If you can't beat 'em….. enter their software environment and attempt to monetise something to create a revenue stream?
Is Intel starting to fall behind sitting still on his throne?
CyberScooby
Wow, first MS ports SQL Server to Linux and now part of its Server O/S to ARM

Porting Windows to ARM is a lot less surprising to me than SQL Server for Linux. Windows may be synonymous with Intel powered PCs but that is more an accidental symbiosis than intentional, Microsoft would have launched Windows on whatever was the dominant architecture if it hadn't been x86/IA-32; Windows NT was at one time compatible with MIPS, DEC Alpha, PowerPC and Itanium.
kingpotnoodle
Porting Windows to ARM is a lot less surprising to me than SQL Server for Linux.

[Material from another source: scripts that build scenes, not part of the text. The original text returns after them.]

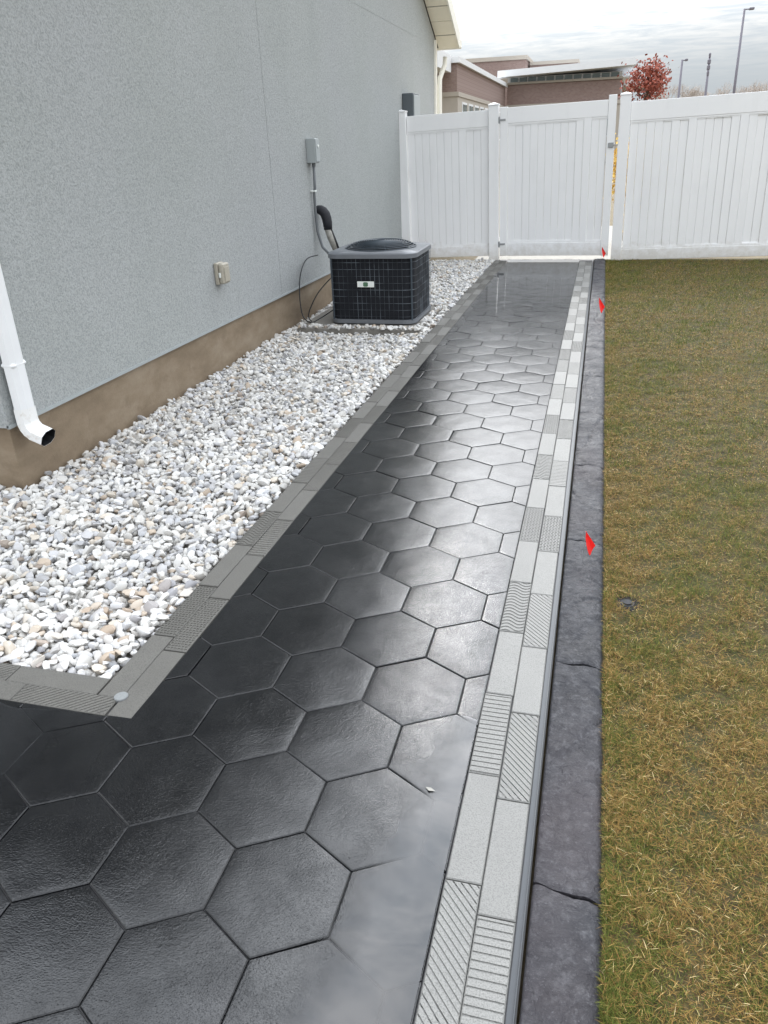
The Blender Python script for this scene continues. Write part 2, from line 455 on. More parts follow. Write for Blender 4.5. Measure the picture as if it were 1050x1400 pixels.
# layout, in metres
PATH_L, PATH_R = -2.12 * U, 3.87 * U
BR_L0, BR_LM = -3.12 * U, -2.62 * U
BR_RM, BR_R1 = 4.37 * U, 4.87 * U
KERB0, KERB1 = 5.03 * U, 5.93 * U
FRONT_Y = -0.38 * U
WALL_X = -11.30 * U
FENCE_Y = 59.2 * U
Y_NEAR = -15 * U
HOUSE_Y0, HOUSE_Y1 = 8.55 * U, 11.86
FND_Z = 1.83 * U

# ------------------------------------------------------------------ ground
tag(grid_sheet(-400, 400, -400, 600, -0.075).build('ground', 'soil'), 'bare brown soil stretching to the horizon', kind='structure')
lawn = tag(grid_sheet(KERB1 - 0.03, 7.5, -4.5, FENCE_Y + 0.1, -0.012).build('lawn', 'thatch'), 'short dormant lawn to the right of the kerb', kind='structure')
tag(grid_sheet(-0.8, 1.2, FENCE_Y + 0.02, 14.0, -0.01).build('concrete_walk', 'light_concrete'), 'pale concrete walk beyond the white gate', kind='structure')
gravel_bed = tag(grid_sheet(-2.6, BR_L0 - 0.004, FRONT_Y + 0.155, FENCE_Y, -0.045).build('gravel_bed', 'gravel_base'), 'bed of white gravel along the house', kind='structure')

# ------------------------------------------------------------------ paved path
path = tag(MB().add([(-2.6, Y_NEAR, -0.007), (BR_R1 + 0.02, Y_NEAR, -0.007), (BR_R1 + 0.02, FENCE_Y, -0.007), (BR_L0, FENCE_Y, -0.007),
                     (BR_L0, 0.55 * U, -0.007), (-2.6, 0.55 * U, -0.007)], [(0, 1, 2, 3, 4, 5)]).build('paved_path', 'joint'),
           'wet path of black hexagonal pavers with brick borders', kind='structure')

def clip(poly, ax, val, keep_greater):
    out = []
    n = len(poly)
    ins = lambda p: (p[ax] >= val) if keep_greater else (p[ax] <= val)
    for i in range(n):
        a, b = poly[i], poly[(i + 1) % n]
        if ins(a): out.append(a)
        if ins(a) != ins(b):
            t = (val - a[ax]) / (b[ax] - a[ax])
            out.append((a[0] + (b[0] - a[0]) * t, a[1] + (b[1] - a[1]) * t))
    return out
def area(p): return 0.5 * sum(p[i][0] * p[(i + 1) % len(p)][1] - p[(i + 1) % len(p)][0] * p[i][1] for i in range(len(p)))
def inset(poly, d):
    """shrink a convex counter-clockwise outline by d"""
    n = len(poly); res = []
    for i in range(n):
        p0, p1, p2 = Vector(poly[i - 1]), Vector(poly[i]), Vector(poly[(i + 1) % n])
        d1 = (p1 - p0); d2 = (p2 - p1)
        if d1.length < 1e-7 or d2.length < 1e-7: res.append(tuple(p1)); continue
        d1.normalize(); d2.normalize()
        n1 = Vector((-d1.y, d1.x)); n2 = Vector((-d2.y, d2.x))
        k = n1 + n2
        den = 1 + n1.dot(n2)
        res.append(tuple(p1 + k * (d / max(den, 0.2))))
    return res
def paver_mesh(poly, seed, dome=0.0012):
    """one paver over an outline centred on its own origin: sides, chamfer, gently crowned and uneven top"""
    pts = []
    seg = 4
    n = len(poly)
    for i in range(n):
        a, b = Vector(poly[i]), Vector(poly[(i + 1) % n])
        k = max(1, round(seg * (b - a).length / U))
        for j in range(k): pts.append(tuple(a.lerp(b, j / k)))
    m = MB(); N = len(pts)
    size = min(1.0, abs(area(poly)) / (2.598 * U * U)); dome *= size
    cx = sum(p[0] for p in poly) / n; cy = sum(p[1] for p in poly) / n
    def ring(s, z=None):
        out = []
        for x, y in pts:
            X, Y = cx + (x - cx) * s, cy + (y - cy) * s
            q = Vector((X * 9 + seed * 3.7, Y * 9 - seed * 1.9, seed))
            und = noise.noise(q) * 0.0011 * size
            out.append((X, Y, (dome * (1 - s * s) + und * (1.15 - s * s) if z is None else z)))
        return out
    edge = 1 - 0.0022 / (0.8 * U)
    rings = [ring(1, -0.045), ring(1, -0.0024), ring(edge, -0.0003)] + [ring(s) for s in (0.93, 0.82, 0.66, 0.48, 0.3, 0.14)]
    vs_ = [p for rg in rings for p in rg]
    fs_ = []
    for i in range(len(rings) - 1):
        for k in range(N):
            k2 = (k + 1) % N
            fs_.append((i * N + k, i * N + k2, (i + 1) * N + k2, (i + 1) * N + k))
    q = Vector((cx * 9 + seed * 3.7, cy * 9 - seed * 1.9, seed))
    vs_.append((cx, cy, dome + noise.noise(q) * 0.0011 * size * 1.15))
    c = len(vs_) - 1; base = (len(rings) - 1) * N
    for k in range(N): fs_.append((base + k, base + (k + 1) % N, c))
    m.add(vs_, fs_)
    me = m.mesh('hexagonal_paver', 'paver', True)
    me.set_sharp_from_angle(angle=rad(28))
    return me
HEX = [(U * math.cos(rad(90 + 60 * k)), U * math.sin(rad(90 + 60 * k))) for k in range(6)]
hex_variants = [paver_mesh(inset(HEX, 0.0014), s + 0.5) for s in range(10)]
pr = random.Random(3)
for r in range(-9, 41):
    for c in range(-8, 5):
        cx, cy = R3 * U * (c + 0.5 * (r % 2)), 1.5 * U * r
        poly = [(cx + x, cy + y) for x, y in HEX]
        top, bot = cy + U, cy - U
        if cy + U < Y_NEAR or cx - U > PATH_R or cx + U < -2.4 or cy - U > FENCE_Y - 0.01: continue
        corner = abs(cx + R3 * U) < 0.01 and r == 0
        q = poly
        if not corner:
            if bot > FRONT_Y - 1e-6: q = clip(q, 0, PATH_L, True)
            elif top > FRONT_Y and cx < PATH_L: q = clip(q, 1, FRONT_Y, False)
        q = clip(q, 0, PATH_R, False) if q else q
        q = clip(q, 1, FENCE_Y - 0.01, False) if q else q
        qq = []
        for p in q:
            if not qq or (Vector(p) - Vector(qq[-1])).length > 1e-4: qq.append(p)
        if len(qq) > 1 and (Vector(qq[0]) - Vector(qq[-1])).length < 1e-4: qq.pop()
        if len(qq) < 3 or area(qq) < 0.06 * area(HEX): continue
        if abs(area(qq) - area(HEX)) < 1e-6:
            o = link('hexagonal_paver', hex_variants[pr.randrange(10)], path, (cx, cy, 0))
            o.rotation_euler = (rad(pr.gauss(0, 0.34)), rad(pr.gauss(0, 0.34)), rad(60 * pr.randrange(6)))
        else:
            mx = sum(p[0] for p in qq) / len(qq); my = sum(p[1] for p in qq) / len(qq)
            o = link('hexagonal_paver', paver_mesh(inset([(x - mx, y - my) for x, y in qq], 0.0014), pr.random() * 40), path, (mx, my, 0))
            o.rotation_euler = (rad(pr.gauss(0, 0.18)), rad(pr.gauss(0, 0.18)), 0)
        o.location.z = pr.gauss(0, 0.0004)

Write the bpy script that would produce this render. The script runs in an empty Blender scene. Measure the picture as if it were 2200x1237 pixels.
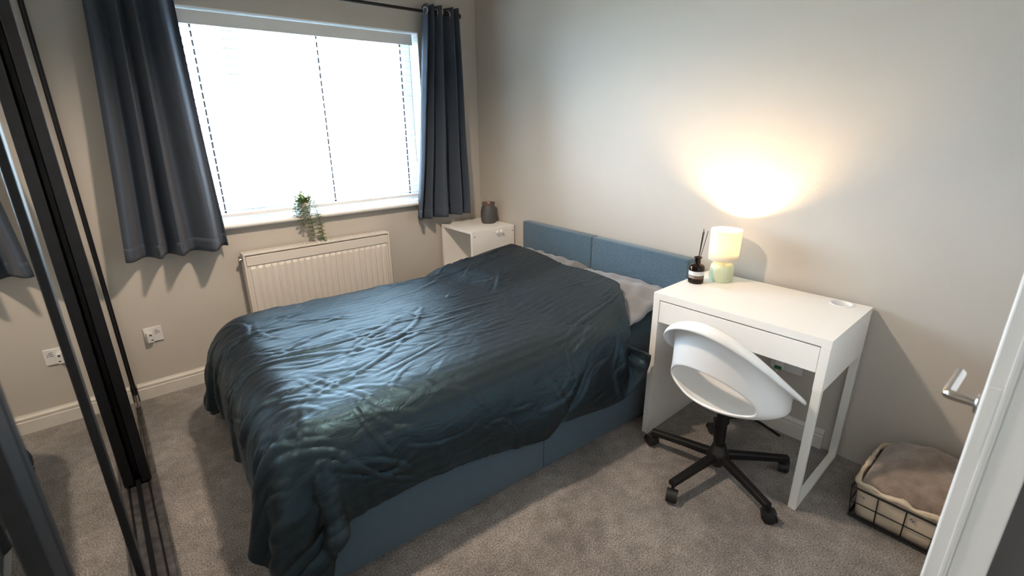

Windows may be synonymous with Intel powered PCs but that is more an accidental symbiosis than intentional, Microsoft would have launched Windows on whatever was the dominant architecture if it hadn't been x86/IA-32; Windows NT was at one time compatible with MIPS, DEC Alpha, PowerPC and Itanium.

To be honest, I thought it was surprising it took this long to port Windows Server. We have been talking about high-density ARM servers for quite a while now…..the writing has been on the wall for a number of years.

SQL Server on Linux isn't such a surprise when you consider their competitors support a LOT of platforms.